The plaintiff is an Angolan company that purchased equipment and vehicles in Portugal for its commercial activities in Angola. The defendant is a freight forwarder and transport operator. The goods purchased by the plaintiff were shipped to Luanda, Angola, following delivery of the goods by the defendant to a carrier. The shipment was considerably delayed as a result of the failure of the main engine of the vessel on which the goods were carried, with the vessel being detained for repairs on two occasions off the Moroccan coast. The plaintiff had to rent replacement equipment and vehicles to cover the large volume of contracts that had been awarded to it. By hiring these vehicles and equipment, the plaintiff prevented most of its staff (about 130 employees) from being inactive, prevented many delays in the completion of the contracted works and avoided having to pay compensation for non-compliance with the deadline set for the works awarded to it.
The plaintiff sued the defendant for the damage arising from the delayed shipment. The defendant argued that the plaintiff's right of action had expired under art 3.6 of the Brussels Convention (the Hague Rules), applicable in Portugal pursuant to art 15(2) of Decree Law No 255/99, 7.7, since the goods were due to be delivered in Luanda on 9 October 2006 and the lawsuit was filed well beyond the one-year period referred to in the Hague Rules. The defendant noted that all the goods were actually delivered before 7 January 2007, so that the plaintiff's right of action would have expired since the action was brought on 14 January 2008. The defendant also argued in the alternative that the sum sought by the plaintiff exceeded the limit of the defendant's liability under art 4.5 of the Brussels Convention, fixing it at a maximum of GBP 4,200, and that the alleged delay in the delivery of the goods was due to the state of inability of the transporting vessel, thus fulfilling the provisions of arts 4.1 and 4.2 of the Brussels Convention. The plaintiff responded that the expiry date referred to in art 3.6 of the Brussels Convention refers only to cases of loss and damage of the goods during transport and does not cover liability for defective performance of the contract, so the plaintiff's right is subject to a 20-year limitation period. It further argued that the compensation limit referred to in art 4.5 of the Brussels Convention does not apply to situations - such as in this case - of defective performance of the agreed transport service (delay in delivery of goods) between the parties.

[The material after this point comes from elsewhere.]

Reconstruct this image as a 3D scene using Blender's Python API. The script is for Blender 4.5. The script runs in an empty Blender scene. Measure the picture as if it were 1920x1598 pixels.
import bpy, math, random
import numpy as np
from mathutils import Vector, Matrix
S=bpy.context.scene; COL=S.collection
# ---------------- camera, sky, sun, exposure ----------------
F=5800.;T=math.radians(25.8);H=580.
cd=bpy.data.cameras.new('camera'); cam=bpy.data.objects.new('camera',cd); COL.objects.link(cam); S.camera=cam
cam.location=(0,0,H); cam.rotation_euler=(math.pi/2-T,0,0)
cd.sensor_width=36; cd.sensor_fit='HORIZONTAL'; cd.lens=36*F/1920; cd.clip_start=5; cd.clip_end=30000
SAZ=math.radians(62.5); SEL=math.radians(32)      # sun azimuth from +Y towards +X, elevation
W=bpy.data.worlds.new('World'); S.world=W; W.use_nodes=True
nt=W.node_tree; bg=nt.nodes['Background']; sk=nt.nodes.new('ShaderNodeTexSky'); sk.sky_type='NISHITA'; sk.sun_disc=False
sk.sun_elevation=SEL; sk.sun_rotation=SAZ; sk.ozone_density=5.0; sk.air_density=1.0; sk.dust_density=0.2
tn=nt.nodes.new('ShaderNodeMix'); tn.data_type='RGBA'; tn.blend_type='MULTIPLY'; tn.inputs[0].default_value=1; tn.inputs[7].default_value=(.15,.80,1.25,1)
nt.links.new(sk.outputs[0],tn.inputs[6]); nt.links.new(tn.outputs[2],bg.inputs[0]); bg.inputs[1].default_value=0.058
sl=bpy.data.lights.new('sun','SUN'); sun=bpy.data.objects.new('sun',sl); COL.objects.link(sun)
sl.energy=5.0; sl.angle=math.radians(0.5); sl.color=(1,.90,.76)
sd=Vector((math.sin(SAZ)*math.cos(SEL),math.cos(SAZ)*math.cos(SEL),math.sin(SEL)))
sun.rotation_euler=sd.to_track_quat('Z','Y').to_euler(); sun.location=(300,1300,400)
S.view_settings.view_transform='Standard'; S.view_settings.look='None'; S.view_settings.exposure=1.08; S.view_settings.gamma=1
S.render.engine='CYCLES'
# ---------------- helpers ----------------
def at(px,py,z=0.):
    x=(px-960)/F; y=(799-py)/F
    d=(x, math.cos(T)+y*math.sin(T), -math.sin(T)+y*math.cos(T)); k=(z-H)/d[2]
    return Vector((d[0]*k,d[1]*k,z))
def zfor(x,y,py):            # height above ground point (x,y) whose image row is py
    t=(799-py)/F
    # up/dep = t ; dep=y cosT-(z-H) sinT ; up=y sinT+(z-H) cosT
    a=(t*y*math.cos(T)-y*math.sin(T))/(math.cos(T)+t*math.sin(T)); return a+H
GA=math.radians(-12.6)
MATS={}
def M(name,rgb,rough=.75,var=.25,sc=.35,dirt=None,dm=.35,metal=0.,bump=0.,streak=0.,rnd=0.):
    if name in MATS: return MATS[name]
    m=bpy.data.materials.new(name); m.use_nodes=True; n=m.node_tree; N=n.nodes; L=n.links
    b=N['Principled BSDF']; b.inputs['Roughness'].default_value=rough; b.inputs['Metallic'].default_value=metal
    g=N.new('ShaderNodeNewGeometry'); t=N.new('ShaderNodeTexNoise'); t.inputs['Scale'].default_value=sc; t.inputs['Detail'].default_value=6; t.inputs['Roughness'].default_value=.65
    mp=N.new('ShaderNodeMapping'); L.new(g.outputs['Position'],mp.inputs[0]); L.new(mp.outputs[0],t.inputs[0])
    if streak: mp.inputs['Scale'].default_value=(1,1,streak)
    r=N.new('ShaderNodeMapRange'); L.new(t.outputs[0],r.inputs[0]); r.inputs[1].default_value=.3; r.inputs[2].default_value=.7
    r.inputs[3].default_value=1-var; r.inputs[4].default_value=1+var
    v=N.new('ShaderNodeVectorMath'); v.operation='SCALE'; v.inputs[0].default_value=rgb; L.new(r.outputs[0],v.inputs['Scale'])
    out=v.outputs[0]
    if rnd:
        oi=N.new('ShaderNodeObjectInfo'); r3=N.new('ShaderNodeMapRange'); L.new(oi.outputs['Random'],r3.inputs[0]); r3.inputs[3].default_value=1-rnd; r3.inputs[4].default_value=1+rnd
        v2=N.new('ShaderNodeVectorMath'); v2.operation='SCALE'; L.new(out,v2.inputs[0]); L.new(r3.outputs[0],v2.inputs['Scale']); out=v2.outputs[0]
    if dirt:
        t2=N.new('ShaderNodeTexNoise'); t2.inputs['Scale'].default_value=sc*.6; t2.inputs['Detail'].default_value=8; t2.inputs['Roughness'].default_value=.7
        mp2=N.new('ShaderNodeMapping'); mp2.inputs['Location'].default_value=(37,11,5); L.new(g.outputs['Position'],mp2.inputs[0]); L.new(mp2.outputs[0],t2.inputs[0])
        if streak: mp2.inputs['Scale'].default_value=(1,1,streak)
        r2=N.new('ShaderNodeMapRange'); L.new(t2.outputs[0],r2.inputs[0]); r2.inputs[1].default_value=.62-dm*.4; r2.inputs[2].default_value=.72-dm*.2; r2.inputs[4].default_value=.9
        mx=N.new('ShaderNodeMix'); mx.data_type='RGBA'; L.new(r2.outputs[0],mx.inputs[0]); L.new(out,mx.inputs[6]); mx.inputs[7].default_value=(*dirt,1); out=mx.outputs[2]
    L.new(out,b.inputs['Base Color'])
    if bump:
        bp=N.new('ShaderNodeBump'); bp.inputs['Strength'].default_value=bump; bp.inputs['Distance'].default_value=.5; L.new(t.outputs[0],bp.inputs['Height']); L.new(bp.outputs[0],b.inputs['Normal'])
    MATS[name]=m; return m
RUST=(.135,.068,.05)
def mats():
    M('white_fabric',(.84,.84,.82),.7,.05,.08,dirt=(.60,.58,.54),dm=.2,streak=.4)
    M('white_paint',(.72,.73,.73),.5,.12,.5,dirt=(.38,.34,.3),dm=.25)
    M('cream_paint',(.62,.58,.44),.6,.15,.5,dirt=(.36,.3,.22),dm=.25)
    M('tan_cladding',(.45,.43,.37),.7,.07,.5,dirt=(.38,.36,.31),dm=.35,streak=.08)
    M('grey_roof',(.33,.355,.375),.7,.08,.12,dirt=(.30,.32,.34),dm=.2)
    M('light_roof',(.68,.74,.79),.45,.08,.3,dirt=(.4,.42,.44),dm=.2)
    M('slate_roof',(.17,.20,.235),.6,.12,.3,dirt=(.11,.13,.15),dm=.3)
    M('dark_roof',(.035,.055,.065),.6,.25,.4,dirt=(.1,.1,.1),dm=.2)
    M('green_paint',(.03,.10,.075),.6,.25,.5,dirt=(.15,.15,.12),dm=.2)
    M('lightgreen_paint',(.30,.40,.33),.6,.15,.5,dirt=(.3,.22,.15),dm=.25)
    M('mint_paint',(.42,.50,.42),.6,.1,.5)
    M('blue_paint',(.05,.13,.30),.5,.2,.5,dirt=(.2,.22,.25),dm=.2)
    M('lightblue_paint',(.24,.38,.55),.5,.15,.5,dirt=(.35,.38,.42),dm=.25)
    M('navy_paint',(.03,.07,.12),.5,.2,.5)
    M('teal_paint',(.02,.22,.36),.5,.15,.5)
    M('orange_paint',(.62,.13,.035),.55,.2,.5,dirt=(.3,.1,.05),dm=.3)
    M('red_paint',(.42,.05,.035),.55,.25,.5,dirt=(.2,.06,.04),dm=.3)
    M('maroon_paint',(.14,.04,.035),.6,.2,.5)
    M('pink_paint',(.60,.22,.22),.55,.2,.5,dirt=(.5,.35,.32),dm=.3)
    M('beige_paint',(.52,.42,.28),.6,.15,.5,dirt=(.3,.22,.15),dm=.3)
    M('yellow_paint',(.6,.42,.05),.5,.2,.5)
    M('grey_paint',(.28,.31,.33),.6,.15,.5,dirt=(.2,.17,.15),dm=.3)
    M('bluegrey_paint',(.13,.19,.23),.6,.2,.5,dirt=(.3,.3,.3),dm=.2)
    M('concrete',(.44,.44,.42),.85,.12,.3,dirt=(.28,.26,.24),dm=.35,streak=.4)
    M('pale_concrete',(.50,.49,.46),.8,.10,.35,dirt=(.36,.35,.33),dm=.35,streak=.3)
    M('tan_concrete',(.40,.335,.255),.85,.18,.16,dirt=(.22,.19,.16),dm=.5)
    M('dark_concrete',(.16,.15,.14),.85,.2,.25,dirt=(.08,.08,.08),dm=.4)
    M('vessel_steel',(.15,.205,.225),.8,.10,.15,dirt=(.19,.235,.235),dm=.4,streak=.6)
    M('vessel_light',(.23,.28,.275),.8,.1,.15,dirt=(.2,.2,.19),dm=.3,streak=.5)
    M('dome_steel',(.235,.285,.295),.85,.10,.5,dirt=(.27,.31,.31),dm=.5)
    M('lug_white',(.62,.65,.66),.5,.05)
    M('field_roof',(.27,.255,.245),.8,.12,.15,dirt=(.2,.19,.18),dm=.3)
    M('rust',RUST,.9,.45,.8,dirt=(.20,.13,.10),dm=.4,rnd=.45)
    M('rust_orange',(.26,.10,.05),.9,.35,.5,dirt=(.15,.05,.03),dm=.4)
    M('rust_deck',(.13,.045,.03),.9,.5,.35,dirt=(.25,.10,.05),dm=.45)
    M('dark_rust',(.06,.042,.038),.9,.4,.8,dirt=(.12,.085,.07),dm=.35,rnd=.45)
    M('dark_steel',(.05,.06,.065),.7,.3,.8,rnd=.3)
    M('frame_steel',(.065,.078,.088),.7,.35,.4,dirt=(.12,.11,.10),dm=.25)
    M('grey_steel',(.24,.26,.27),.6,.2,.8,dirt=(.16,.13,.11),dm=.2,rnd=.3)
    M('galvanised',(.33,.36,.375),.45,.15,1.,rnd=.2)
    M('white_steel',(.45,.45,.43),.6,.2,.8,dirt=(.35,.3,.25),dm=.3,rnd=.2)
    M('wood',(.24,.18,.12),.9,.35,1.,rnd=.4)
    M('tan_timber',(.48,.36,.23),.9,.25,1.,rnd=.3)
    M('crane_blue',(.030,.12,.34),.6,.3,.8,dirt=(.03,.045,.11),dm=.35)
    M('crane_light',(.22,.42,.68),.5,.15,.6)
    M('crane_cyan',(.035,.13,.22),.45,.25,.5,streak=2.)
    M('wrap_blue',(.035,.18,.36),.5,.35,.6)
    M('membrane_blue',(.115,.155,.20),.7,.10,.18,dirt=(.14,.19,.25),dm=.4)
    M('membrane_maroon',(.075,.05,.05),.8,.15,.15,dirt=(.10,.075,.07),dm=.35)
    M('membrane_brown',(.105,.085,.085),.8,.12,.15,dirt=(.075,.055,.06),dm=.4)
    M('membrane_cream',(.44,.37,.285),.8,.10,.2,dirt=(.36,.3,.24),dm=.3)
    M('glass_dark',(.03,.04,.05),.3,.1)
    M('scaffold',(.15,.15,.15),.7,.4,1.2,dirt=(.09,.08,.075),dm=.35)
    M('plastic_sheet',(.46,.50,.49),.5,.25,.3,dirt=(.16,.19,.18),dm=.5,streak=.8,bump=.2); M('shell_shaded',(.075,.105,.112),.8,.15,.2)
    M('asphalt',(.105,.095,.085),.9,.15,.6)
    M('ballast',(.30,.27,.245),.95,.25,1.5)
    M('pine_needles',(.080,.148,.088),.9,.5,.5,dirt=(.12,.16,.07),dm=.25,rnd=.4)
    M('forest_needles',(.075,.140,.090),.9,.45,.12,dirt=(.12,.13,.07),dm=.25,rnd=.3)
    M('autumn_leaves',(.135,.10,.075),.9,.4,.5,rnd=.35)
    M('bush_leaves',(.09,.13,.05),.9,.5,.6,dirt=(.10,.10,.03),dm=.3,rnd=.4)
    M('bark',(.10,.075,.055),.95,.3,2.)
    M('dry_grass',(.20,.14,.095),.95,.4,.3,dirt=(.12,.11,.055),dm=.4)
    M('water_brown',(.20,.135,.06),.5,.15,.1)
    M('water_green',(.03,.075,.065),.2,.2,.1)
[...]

The court of first instance held in favour of the defendant and held that the plaintiff, as a bad faith litigant, was to be fined. The plaintiff appealed to the Court of Appeal.
Held: Appeal upheld in part: a) the judgment under appeal is confirmed with respect to the finding in favour of the defendant; and b) the contested judgment is repealed in so far as in it condemned the plaintiff to pay a fine as a litigator in bad faith.
The parties entered into an international maritime transport contract pursuant to which the defendant was obliged to transport - by itself or through third parties - certain goods of the plaintiff between two ports located in different countries in return for payment of freight. The bill of lading was issued in Portugal and was therefore subject to the Hague Rules. It is proven that at some point in the voyage, when off the Moroccan coast, the ship suffered two successive malfunctions of the main machine. It is stated in the judgment that the ship had performed normally and there were no reports of any anomalies or deficiencies during its call at the port of Leixões. Repairing ship failures is always a tricky task, as marine engines use their own parts and technologies and always require the intervention of highly skilled labour that is rarely on board. In addition, the parts or components of the ship propellors always weigh several tons, which means that their transport requires the use of heavy and time-consuming vehicles for their movement.
In these circumstances, it seems indisputable that the failure of the vessel was not marked by any lack of diligence of the shipowner and that the engine repair time was perfectly compatible with the vicissitudes that have always been associated with the search for, and assembly of, marine engine components in ports outside the traditional logistics circuits (Europe, North America and Southeast Asia). Therefore, as the provision in art 4.1 of the Brussels Convention is fulfilled, the defendant cannot be held liable for damages arising from the delay in delivery of the goods entrusted to it for transport and the judgment in favour of the defendant must be upheld.